A mi querido amigo Martín.
Posiblemente sean las etapas de concordia y abundancia aquellas que, como bien lo creía Goethe, terminan por ser contrarias al idóneo forjamiento del carácter individual.
Nuestros instintos más primarios, sin lugar a dudas, nos llevan, por ejemplo, a intentar proteger a nuestros hijos de cualquier daño que pudieran sufrir, por pequeño que pudiera ser y, ¿por qué no?, incluso también a todos los niños del mundo (es decir, a recrear para ellos, lo más fidedignamente posible, ese ambiente de abundancia y ensueño del que precisamente desconfiaba el autor del Fausto).
Lamentablemente (y con una enorme frecuencia), la fidelidad a nuestros primitivos instintos no suele llevarnos a buen puerto, sino todo lo contrario, y el instinto paternalista de proteger a los infantes a toda costa, podría no ser la excepción a la regla.
Pero vayamos por pasos.
El ser humano suele crecer internamente por medio del hacerse responsable, y no irresponsable, es decir, las personas solemos madurar y perfeccionarnos en términos psicológicos y/o espirituales trazándonos metas loables (morales) y pagando el elevado precio que, en materia de fe, perseverancia, paciencia y tantas otras virtudes, nos cuesta o nos costará el poder llegar a alcanzarlas.
No es casualidad que nuestra conciencia suela encontrar un agradable suspiro de reposo y serenidad en aquellos de nuestros recuerdos que implican algún tipo de triunfo sobre nosotros mismos (a pesar del respectivo y tal vez muy doloroso sacrificio que haya tenido que ser pagado para que semejante logro pudiera haber llegado a alcanzarse); en pocas palabras, si hacemos a un lado nuestro propio cinismo y/o sardónico sentido del humor, sin lugar a dudas nos daremos cuenta que uno suele sentirse más feliz, tranquilo, pleno y realizado cuando recuerda, por ejemplo, su primer día de trabajo, su primer aumento de salario, el día de su boda o el nacimiento de sus hijos, que su primera borrachera o aquella ocasión en la que realizamos algo sumamente placentero y/o divertido, pero que sabíamos que en absoluto debíamos haberlo hecho (y de lo que al día siguiente nos arrepentiríamos con todas nuestras fuerzas).

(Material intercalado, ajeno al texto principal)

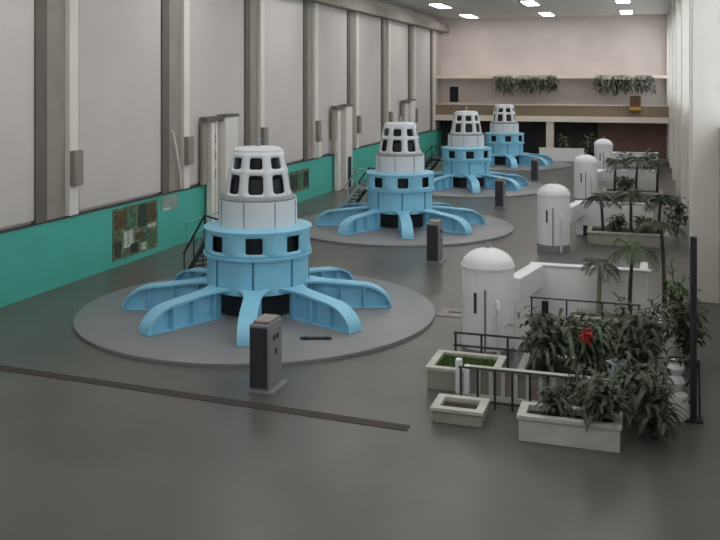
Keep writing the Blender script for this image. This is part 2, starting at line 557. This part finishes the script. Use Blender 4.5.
gen_labels = ['nearest blue and white generator with domed white cage, by the picture board',
              'second blue and white generator of the row, beyond the nearest one',
              'third blue and white generator of the row, in front of the farthest',
              'farthest blue and white generator, in front of the end gallery']
g0, cage0 = make_generator(gen_labels[0])
g0.location = (GEN[0][0], GEN[0][1], PLZ)
cage_ph = [R(-70), R(-84), R(-68), R(-58)]
for i in (1, 2, 3):
    g = clone(g0, (GEN[i][0], GEN[i][1], PLZ), gen_labels[i])
    for ch in g.children:
        if ch.name.startswith('cage'):
            ch.rotation_euler = (0, 0, cage_ph[i])

# access stairs, one behind each generator, rising to its ledge
def make_stairs(label, pale):
    s = thing('steel_stairs', label, 'stairs', (0, 0, 0), 0, 'steel stairs up to the generators')
    L, H, E = 2.0, 1.72, 3.46          # flight length, platform height, platform end
    for sy in (-0.38, 0.38):
        bm = new()
        prof = ((0, 0), (0.3, 0), (L, H - 0.2), (E, H - 0.14), (E, H), (L - 0.05, H))
        a = [bm.verts.new((x, sy - 0.03, z)) for x, z in prof]
        b = [bm.verts.new((x, sy + 0.03, z)) for x, z in prof]
        bm.faces.new(a); bm.faces.new(b[::-1])
        for k in range(6):
            bm.faces.new((a[k], a[(k + 1) % 6], b[(k + 1) % 6], b[k]))
        obj('stringer', bm, 'railpale' if pale and sy < 0 else 'steel', s, smooth=False)
        bm = new()
        tube(bm, [(0.1, sy, 0.95), (L, sy, H + 0.9), (E, sy, H + 0.9)], 0.04)
        for x, z in ((0.15, 0.12), (1.05, 0.9), (L, H - 0.02), (E - 0.05, H - 0.02)):
            tube(bm, [(x, sy, z), (x, sy, min(z + 0.9, H + 0.9))], 0.03)
        obj('handrail', bm, 'railpale' if pale and sy < 0 else 'steel', s)
    for k in range(7):
        t = (k + 0.8) / 7.6
        bm = new(); box(bm, L * t - 0.12, L * t + 0.14, -0.35, 0.35, H * t - 0.06, H * t - 0.02)
        obj('tread', bm, 'steel', s, smooth=False)
    bm = new(); box(bm, L - 0.02, E, -0.35, 0.35, H - 0.06, H - 0.02); obj('platform', bm, 'steel', s, smooth=False)
    bm = new(); box(bm, -0.12, 0.55, -0.6, 0.6, 0, 0.05); obj('base', bm, 'steel', s, smooth=False)
    return s
st_labels = ['dark steel stairs rising to the nearest generator', 'dark steel stairs with pale handrail rising to the second generator',
             'dark steel stairs rising to the third generator', 'dark steel stairs rising to the farthest generator']
dirv = Vector((4.67, -3.67)).normalized()
s0 = None
for (x, y), lab in zip(GEN, st_labels):
    # foot of the stairs: 5.4 m out from the generator's axis
    fx, fy = x - dirv.x * 5.4, y - dirv.y * 5.4
    rz = math.atan2(dirv.y, dirv.x)
    if 'second' in lab or s0 is None:
        s1 = make_stairs(lab, s0 is not None)
        s1.location = (fx, fy, PLZ); s1.rotation_euler = (0, 0, rz)
        s0 = s0 or s1
    else:
        clone(s0, (fx, fy, PLZ), lab, rz)

# ------------------------------------------------------------------ control cabinets
def make_cabinet(label):
    c = thing('control_cabinet', label, 'cabinet', (0, 0, 0), 0, 'grey control cabinets beside the generators')
    bm = new(); box(bm, -0.25, 0.25, -0.42, 0.42, 0.08, 1.66); obj('body', bm, 'cabinet', c, 0.015)
    bm = new(); box(bm, -0.28, 0.38, -0.46, 0.52, 0, 0.08); obj('base', bm, 'plinth', c, 0.01)
    bm = new(); box(bm, -0.23, 0.23, -0.445, -0.42, 0.14, 1.6); d = obj('door', bm, 'cabside', c, 0.008)
    bm = new(); box(bm, 0.14, 0.17, -0.475, -0.445, 0.85, 1.05); obj('handle', bm, 'steel', d)
    bm = new(); box(bm, 0.25, 0.265, -0.34, 0.34, 0.2, 1.54); p = obj('side_panel', bm, 'cabinet', c, 0.006)
    for y, z in ((-0.1, 1.3), (0.1, 1.3), (0.0, 0.95)):
        bm = new(); box(bm, 0.265, 0.285, y - 0.045, y + 0.045, z - 0.06, z + 0.06); obj('gauge', bm, 'steel', p)
    bm = new(); box(bm, -0.2, 0.22, -0.3, 0.36, 1.66, 1.74); obj('top', bm, 'boxgrey', c, 0.02)
    return c
cab = None
for (x, y, z), lab in zip(((-8.86, 18.05, 0), (-8.35, 32.9, 0), (-8.25, 48.3, 0), (-7.9, 61.5, 0)),
                          ('grey control cabinet in front of the nearest generator', 'grey control cabinet in front of the second generator',
                           'grey control cabinet in front of the third generator', 'grey control cabinet in front of the farthest generator')):
    if cab is None:
        cab = make_cabinet(lab); cab.location = (x, y, z)
    else:
        clone(cab, (x, y, z), lab)

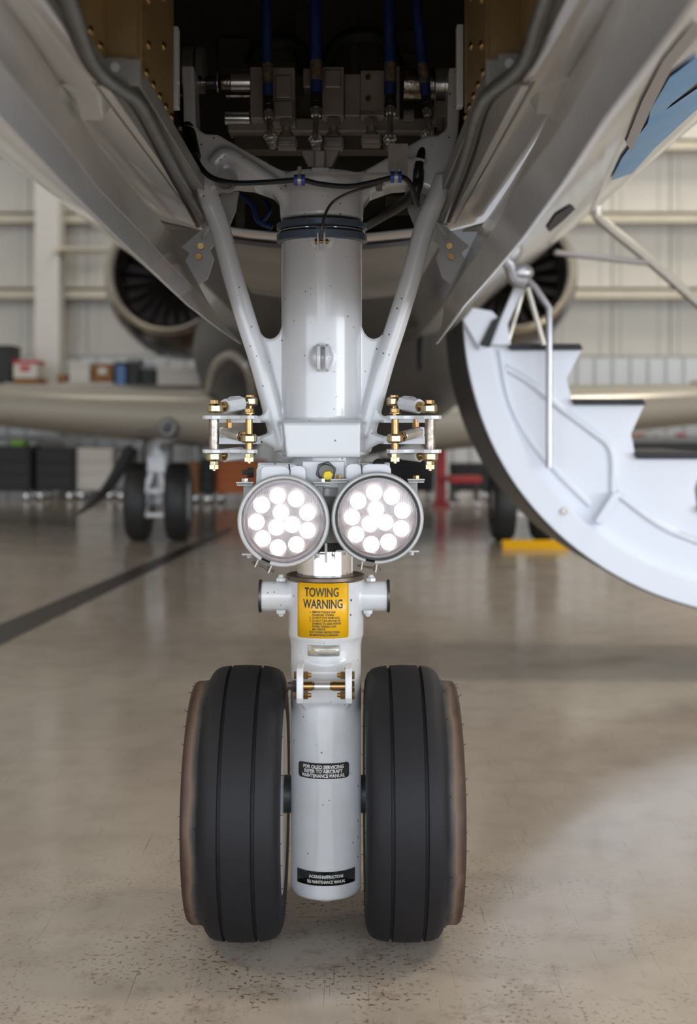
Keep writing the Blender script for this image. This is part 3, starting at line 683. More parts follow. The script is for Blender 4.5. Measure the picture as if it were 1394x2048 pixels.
# torque link flanges with pin
zp = Z(1372, 1.957)
for x in (600, 697):
    bm = BM(); w_ = .0105
    pts = [(1334, 1.985), (1330, 1.962), (1336, 1.945), (1350, 1.939), (1394, 1.939), (1406, 1.945), (1412, 1.962), (1408, 1.985)]
    xa = (x-CX)/F*1.95; a_ = [bm.verts.new((xa-w_/2, y, Z(p, 1.95))) for p, y in pts]; c_ = [bm.verts.new((xa+w_/2, y, Z(p, 1.95))) for p, y in pts]
    for i in range(len(pts)): bm.faces.new((a_[i], a_[(i+1) % 8], c_[(i+1) % 8], c_[i]))
    bm.faces.new(a_[::-1]); bm.faces.new(c_)
    fl = obj('link_flange', bm, M['leg_white'], gear, smooth=30, bevel=.0015)
    s_ = 1 if x < 650 else -1
    for py in (1351, 1391):
        q = Vector((xa+s_*w_/2, 1.952, Z(py, 1.95))); bm = BM()
        cyl(bm, q, q+Vector((s_*.007, 0, 0)), .0062, seg=6); cyl(bm, q+Vector((s_*.007, 0, 0)), q+Vector((s_*.012, 0, 0)), .004, .003, seg=8)
        cyl(bm, q-Vector((s_*(w_+.004), 0, 0)), q-Vector((s_*w_, 0, 0)), .0065, seg=6)
        obj('flange_bolt', bm, M['rust_gold'], fl, smooth=0)
xa, xb = (588-CX)/F*1.957, (706-CX)/F*1.957
bm = BM(); cyl(bm, (xa, 1.957, zp), (xb, 1.957, zp), .0062, seg=24)
for a, b, r in ((597, 625, .0073), (664, 692, .0073)): cyl(bm, ((a-CX)/F*1.957, 1.957, zp), ((b-CX)/F*1.957, 1.957, zp), r, seg=24)
cyl(bm, ((704-CX)/F*1.957, 1.957, zp), ((709-CX)/F*1.957, 1.957, zp), .009, seg=6)
pin = obj('link_pin', bm, M['bronze'], gear, bevel=.0003)
bm = BM(); cyl(bm, ((629-CX)/F*1.957, 1.957, zp), ((660-CX)/F*1.957, 1.957, zp), .0068, seg=24); obj('pin_sleeve', bm, M['silver'], pin)
bm = BM(); q = Vector(((594-CX)/F*1.957, 1.957, zp)); cyl(bm, q, q-Vector((.007, 0, 0)), .0095, seg=6); cyl(bm, q-Vector((.007, 0, 0)), q-Vector((.014, 0, 0)), .006, seg=8); tube(bm, [q+Vector((-.011, -.008, .008)), q+Vector((-.012, 0, 0)), q+Vector((-.015, -.006, -.008))], .0008, 5)
obj('castle_nut', bm, M['dark_steel'], pin, smooth=0)

# ---- placards and lettering wrapped round the leg
def wrap(p, r, xc=XL): a = p[0]/r; return Vector((xc+r*sin(a), D-r*cos(a), p[1]))
def patch(name, x0, y0, x1, y1, r, m, parent, rc=.003, off=.0008, nu=24):
    d = D-r
    u0 = math.asin(max(-1, min(1, ((x0-CX)/F*(d+.01)-XL)/r)))*r; u1 = math.asin(max(-1, min(1, ((x1-CX)/F*(d+.01)-XL)/r)))*r
    za, zb = Z(y1, d), Z(y0, d); bm = BM(); cols = []
    for i in range(nu+1):
        s = i/nu; s = .5-.5*cos(pi*s); u = u0+(u1-u0)*s; e = min(u-u0, u1-u); k = 0 if e >= rc else rc-sqrt(max(0, rc*rc-(rc-e)**2))
        cols.append([bm.verts.new(wrap((u, zz), r+off)) for zz in (za+k, zb-k)])
    for A, B in zip(cols, cols[1:]): bm.faces.new((A[0], B[0], B[1], A[1]))
    o = obj(name, bm, m, parent, smooth=60)
    sd = o.modifiers.new('solid', 'SOLIDIFY'); sd.thickness = .0004; sd.offset = -1
    return o, (u0+u1)/2, r+off
def text(name, s, u, z, size, r, m, parent, wpx=None, align='CENTER', bold=.02, tall=1.0):
    cu = bpy.data.curves.new('t', 'FONT'); cu.body = s; cu.size = size; cu.align_x = align; cu.resolution_u = 3; cu.offset = size*bold
    o = bpy.data.objects.new('t', cu); C.objects.link(o); bpy.context.view_layer.update()
    me = bpy.data.meshes.new_from_object(o.evaluated_get(bpy.context.evaluated_depsgraph_get())); bpy.data.objects.remove(o)
    bm = BM(); bm.from_mesh(me); bpy.data.meshes.remove(me)
    w_ = max(v.co.x for v in bm.verts)-min(v.co.x for v in bm.verts); sx = (wpx/F*1.993)/w_ if wpx else .78
    for v in bm.verts: v.co = wrap((u+v.co.x*sx, z+v.co.y*tall), r+.0003)
    return obj(name, bm, m, parent, smooth=0)
rp = .0610
o, u, r = patch('towing_placard', 595, 1167, 697, 1277, rp, M['placard_yellow'], gear, .004); o['label'] = 'yellow placard lettered TOWING WARNING'
dT = D-rp
text('lettering', 'TOWING', u-.001, Z(1193.5, dT), .0195, r, M['ink'], o, 71)
text('lettering', 'WARNING', u+.001, Z(1217, dT), .0195, r, M['ink'], o, 83)
for i, s in enumerate(('1.  REMOVE TORQUE LINK', '     PIN BEFORE TOWING', '2.  DO NOT TOW FROM AXLE', '3.  DO NOT TURN BEYOND 90\u00b0', '     (DAMAGE TO GEAR AND/OR', '     POWER STEERING UNIT', '     MAY RESULT)', 'FOR TOWING INSTRUCTIONS', 'SEE MAINTENANCE MANUAL')):
    text('lettering', s, u-.0205, Z(1226.5+i*5.75, dT), .0045, r, M['ink'], o, None, 'LEFT', .025)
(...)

Cuando familiar, cultural e incluso estatalmente nos empeñamos en sobreproteger a nuestros niños, y lo intentamos hacer privándolos lo más posible de cualquier responsabilidad o consecuencia que pudieran conllevar sus respectivas acciones (con el distorsionado -aunque tal vez bienintencionado- afán de que nunca jamás puedan sufrir ni siquiera en lo más mínimo), no sólo estamos mermando considerablemente sus libertades personales (mismas que, aunque lógicamente no se encuentran aún desarrolladas en ellos de manera plena debido a su corta edad, sí han comenzado ya a emerger paulatinamente desde edades tan tempranas como los seis meses de edad), sino que estamos cultivando en ellos una conveniente (aunque contraproducente) fobia nada menos que hacia la diligencia, la fe, la perseverancia, la paciencia y tantas otras virtudes indispensablemente requeridas para poder lograr cualquier objetivo de al menos una modesta envergadura.
En pocas palabras, aunque una criatura pequeña aun no goce plenamente de todas sus facultades mentales y/o de sus libertades ontológicas de la misma manera que ya lo hace un adulto, por supuesto que sí podemos hacerla responsable de varios de sus actos y palabras, y un ejemplo tan común y tan sencillo es enseñar a un niño de dos años a recoger sus juguetes antes de dormir, lo que obviamente es algo en extremo positivo para fomentar en él buenos hábitos, mismos que lo beneficiarán enormemente así como a lo largo de toda su vida. Así que intentar proteger a un niño y/o a un joven creyendo justo lo contrario (es decir, pensando que la responsabilidad personal destruye en vez de construir) es la receta perfecta no sólo para hundir a infantes de por vida, sino que es también la peligrosa antesala para comenzar a satanizar a todos aquellos que sí ayuden a sus hijos a aprender a hacerse responsables de sí mismos y a llevar un sano desarrollo psicológico y conforme a su edad.
Es así entonces como comienza a emerger una cultura decadente, en búsqueda frenética de sangre inocente y enteramente a favor de privilegiar justo a esos mismos victimarios oscuros y hematófagos. Una sociedad enfermamente enorgullecida de su propia irresponsabilidad, y enemiga acérrima, a su vez, de la meritocracia y de cualquier esfuerzo humano que, a manera de un involuntario efecto secundario, pueda llevar a un buen individuo a sobresalir por encima de la mediocridad de sus hermanos.